Monday, April 5, 2010

On Knowledge Management

One of the “new professions” is that of the knowledge manager … a person who is charged with leveraging the “intellectual assets” of a company. It is very akin to what corporate librarians have done since the beginning of the 20th century (and, in my view, why the Special Library Association was formed outside the American Library Association umbrella).

It is more active than librarianship (as generally practiced) inasmuch as the KM practitioner focuses on charting, assessing, cataloging, and publicizing *internal assets* while the librarian focuses on *external assets* … but they are also natural partners since external assets become internal assets once the information is valued and becomes part of an employee’s knowledge. That also works in reverse since internal assets are extremely useful to know about when one is doing a library search.

That said, corporate librarianship … if you’ve a reference background and inclination … has always been about “getting answers.” How was never very important when your immediate need was to establish the value of your services.

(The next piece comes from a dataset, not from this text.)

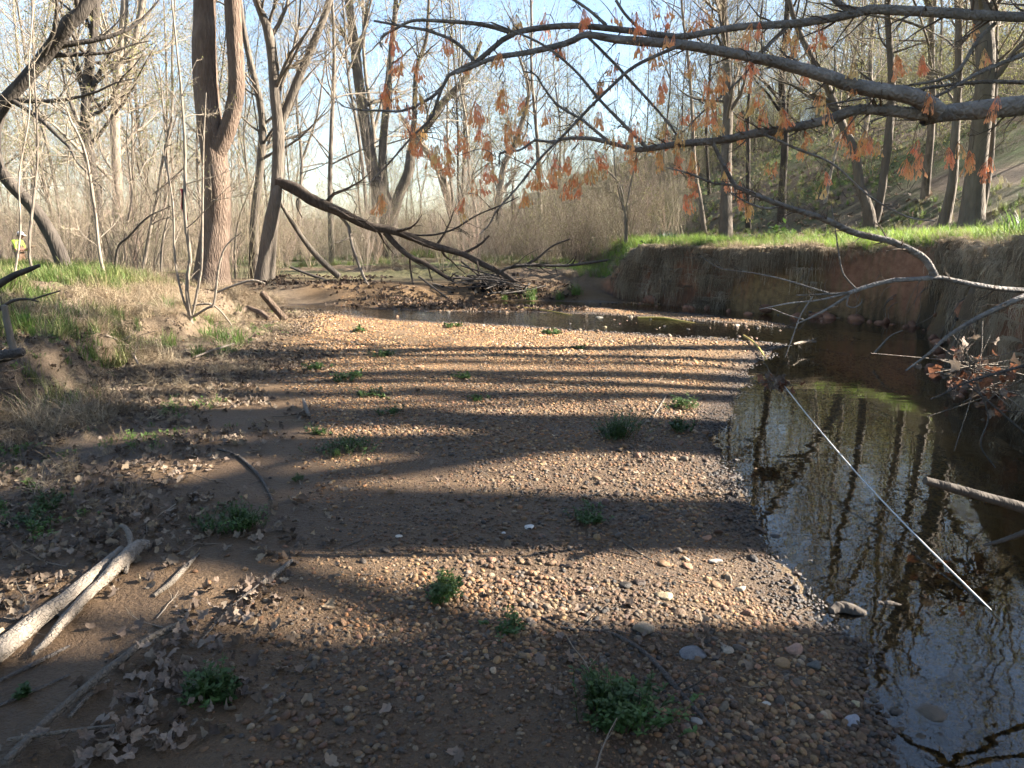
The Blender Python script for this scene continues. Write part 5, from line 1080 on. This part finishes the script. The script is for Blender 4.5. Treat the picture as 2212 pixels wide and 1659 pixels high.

(That lesson was drummed into me by a pair of marketing guys. As the saying goes, you can get the answer to a question cheaply, quickly, or accurately – pick two. The library serves to optimize the process. KM brings in a new set of resources.).

That said, KM is not reference librarianship. It creates structures, builds databases, and recognizes relationships … but it doesn’t necessarily do the nitty-gritty work of discovery needed to make good use out of what it creates. Corporate types unfortunately tend to assume that employees will use KM created tools.

Which they will just about as often as they use library resources.

Friday, March 26, 2010

Beyond Reference

I'm about to go on a bit o' vacation, but wanted to first leave the questions:

Why are "reference services" restricted to libraries? Or are they?